Taking a broader perspective, I am now investigating the many ways ordinary citizens in Myanmar have mobilized and protested against authorities of all sorts, past and present. This is timely. I aim to capture and question the sets of tools, tactics, and strategies employed by Myanmar’s vast array of protest actors over time. This is a longitudinal study that will allow me to continue ethnographic work—by engaging with activists through interviews, mainly outside the country—while also delving into historical sources and archives to understand how Myanmar’s social and contentious actors have learned and drawn lessons from their own, often understudied, history of resistance. Here are two of my recent articles on the diffusion and adaptation of hunger strikes into Myanmar’s contentious politics, in South East Asia Research and the Journal of Current Southeast Asian Affairs.
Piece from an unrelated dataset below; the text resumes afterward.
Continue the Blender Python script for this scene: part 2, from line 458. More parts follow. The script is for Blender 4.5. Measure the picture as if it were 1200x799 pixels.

Dr. Renaud Egreteau received a PhD in Political Science from the Institut d’Etudes Politiques de Paris (Sciences Po) and currently works across comparative and international politics, as well as South and Southeast Asian studies. In 2018, Egreteau joined City University of Hong Kong, where he is now a tenured Associate Professor at the Department of Public and International Affairs. Before joining and while at CityUHK, he received several visiting fellowships, including from the Woodrow Wilson International Center for Scholars in Washington, DC (2015-2016), the ISEAS-Yusof Ishak Institute in Singapore (2015 and 2017), and CSEAS at Kyoto University (2026). Egreteau also taught comparative politics at the University of Hong Kong (as a Research Assistant Professor at the Center of Asian Studies/HK Institute for the Humanities and Social Sciences, 2009-2013) and Sciences Po Paris (2008-2009). He have written policy guidance on Myanmar and India for international NGOs, think tanks, and various French and European governmental bodies. Oxford University Press published his two most recent books: Crafting Parliament in Myanmar’s Disciplined Democracy, 2011-2021 (2022), and Caretaking Democratization: The Military and Political Change in Myanmar (2016).